*Material to process*.

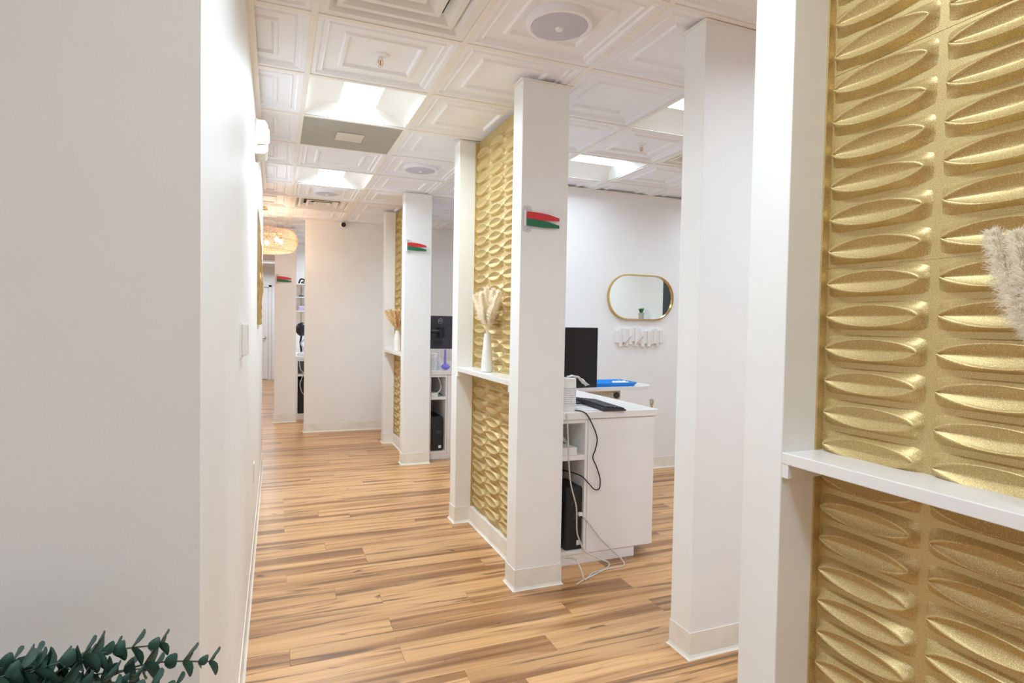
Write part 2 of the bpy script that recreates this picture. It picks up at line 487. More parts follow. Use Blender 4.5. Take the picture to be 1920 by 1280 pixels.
# ------------------------------------------------------------------ ceiling lights
def troffer_meshes():
    a = T / 2 - BW
    mb = MB()
    # rim
    # curved side reflectors run along local Y, lens strip down the middle
    prof = []
    lw = 0.105
    for s in range(9):
        t = s / 8
        x = a - (a - lw) * t
        z = 0.004 + 0.072 * math.sin(t * PI / 2) ** 0.9
        prof.append((x, z))
    ye = a
    slope = 0.06
    for sgn in (-1, 1):
        vs = []; fs = []
        for (x, z) in prof:
            # ends pull in with height (sloped end plates)
            yy = ye - slope * (z / 0.076)
            vs += [(sgn * x, -yy, z), (sgn * x, yy, z)]
        for s in range(len(prof) - 1):
            fs.append((2 * s, 2 * s + 1, 2 * s + 3, 2 * s + 2))
        mb.add(vs, fs)
    for sgn in (-1, 1):
        vs = [(x, sgn * (ye - slope * z / 0.076), z) for (x, z) in prof] + [(-x, sgn * (ye - slope * z / 0.076), z) for (x, z) in prof]
        n = len(prof)
        fs = [(s, s + 1, n + s + 1, n + s) for s in range(n - 1)]
        mb.add(vs, fs)
    zt = prof[-1][1]
    housing = mb.mesh('reflector', 'white_matte', 60)
    can = MB().box(-a, -a, 0.078, a, a, 0.10).mesh('housing', 'white_matte')
    yy = ye - slope
    # bowed lens
    vs = []; fs = []
    for s in range(9):
        x = -lw + 2 * lw * s / 8
        z = zt - 0.018 * math.cos((x / lw) * PI / 2)
        vs += [(x, -yy, z), (x, yy, z)]
    for s in range(8):
        fs.append((2 * s, 2 * s + 1, 2 * s + 3, 2 * s + 2))
    lens = MB().add(vs, fs).mesh('lens', 'lens', 180)
    return housing, can, lens
ref_me, can_me, lens_me = troffer_meshes()
LL = {(0, 1): 'recessed square ceiling light beside the grey mesh panel', (0, 4): 'recessed square ceiling light further down the corridor',
      (3, 0): 'recessed bay ceiling light half hidden by the column', (3, 2): 'recessed bay ceiling light above the mirror wall',
      (-1, 17): 'distant ceiling light in front of the panelled door'}
for (i, j), d in LIGHTS.items():
    t = thing('ceiling_light', LL.get((i, j), 'unseen recessed ceiling light added to brighten the rooms'), 'ceiling light', (cellx(i) + T / 2, celly(j) + T / 2, H), 0 if d == 'Y' else PI / 2, 'recessed ceiling lights')
    place('reflector', ref_me, t); place('housing', can_me, t); place('lens', lens_me, t)
    ld = bpy.data.lights.new('lamp', 'AREA'); ld.shape = 'RECTANGLE'; ld.size = .20; ld.size_y = .46
    ld.energy = LAMP_BAY if (i >= 3 and j >= 0) else LAMP_ENTRY_FILL if j < 0 else LAMP
    ld.color = COOL; ld.spread = R(165)
    lo = place('lamp', ld, t, (0, 0, .055))

# ------------------------------------------------------------------ air diffusers
def diffuser(i, j, label, levels):
    t = thing('air_vent', label, 'vent', (cellx(i) + T / 2, celly(j) + T / 2, H), 0, 'square ceiling diffusers')
    a = T / 2 - BW
    def frustum(o0, z0, o1, z1):
        vs = [(sx * o0, sy * o0, z0) for (sx, sy) in ((-1, -1), (1, -1), (1, 1), (-1, 1))] + [(sx * o1, sy * o1, z1) for (sx, sy) in ((-1, -1), (1, -1), (1, 1), (-1, 1))]
        return vs, [(k, (k + 1) % 4, 4 + (k + 1) % 4, 4 + k) for k in range(4)]
    m = MB(); m.add(*frustum(a, 0.003, a - .035, 0.003)); m.add(*frustum(a - .035, .003, a - .075, .045)); m.build('frame', 'white_matte', t)
    o = a - 0.05
    for k in range(levels):
        o1 = a - 0.062 - k * (a - 0.07) / levels
        m = MB()
        m.add(*frustum(o1, 0.012, o1 - .022, .012)); m.add(*frustum(o1 - .022, .012, o1 - .055, .042)); m.add(*frustum(o1, .012, o1 - .012, .02))
        m.build('louver', 'white_matte', t)
    MB().box(-.03, -.03, .012, .03, .03, .02).build('centre_plate', 'white_matte', t)
    MB().box(-a, -a, .06, a, a, .1).build('duct', 'dark_plenum', t)
diffuser(0, -1, 'large white louvered air diffuser at the top of the picture', 3)
diffuser(0, 6, 'louvered air diffuser in the warm lit ceiling near the chandelier', 3)
diffuser(4, 1, 'louvered air diffuser in the bay ceiling beside the column', 3)
g = thing('ceiling_panel', 'grey mesh ceiling panel with a small square cover behind the light', 'panel', (cellx(0) + T / 2, celly(2) + T / 2, H))
a = T / 2 - BW
MB().box(-a, -a, .001, a, a, .012).build('mesh_sheet', 'grey_mesh', g)
MB().box(-.085, -.085, -.006, .085, .085, .001, .004).build('cover', 'cream_plastic', g)

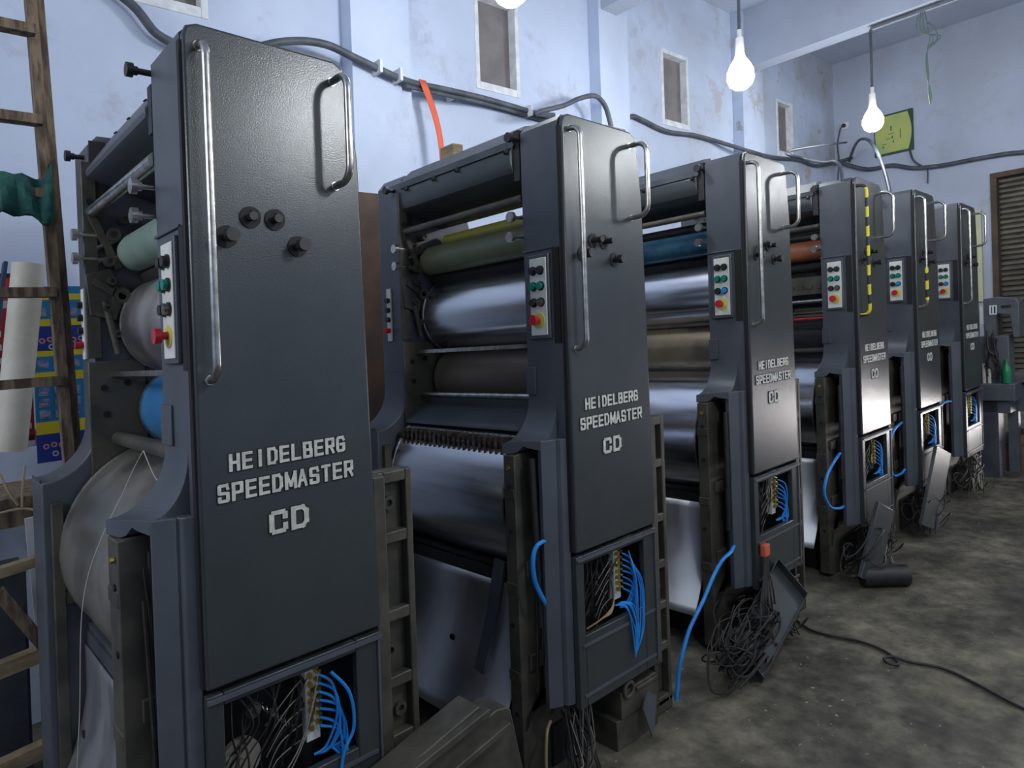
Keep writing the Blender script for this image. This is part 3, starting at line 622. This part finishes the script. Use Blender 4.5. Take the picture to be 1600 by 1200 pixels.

*Description of the task*.
Select all lines with the word "Take" from the entries above.

*The answer*.
Write part 2 of the bpy script that recreates this picture. It picks up at line 487. More parts follow. Use Blender 4.5. Take the picture to be 1920 by 1280 pixels.
Keep writing the Blender script for this image. This is part 3, starting at line 622. This part finishes the script. Use Blender 4.5. Take the picture to be 1600 by 1200 pixels.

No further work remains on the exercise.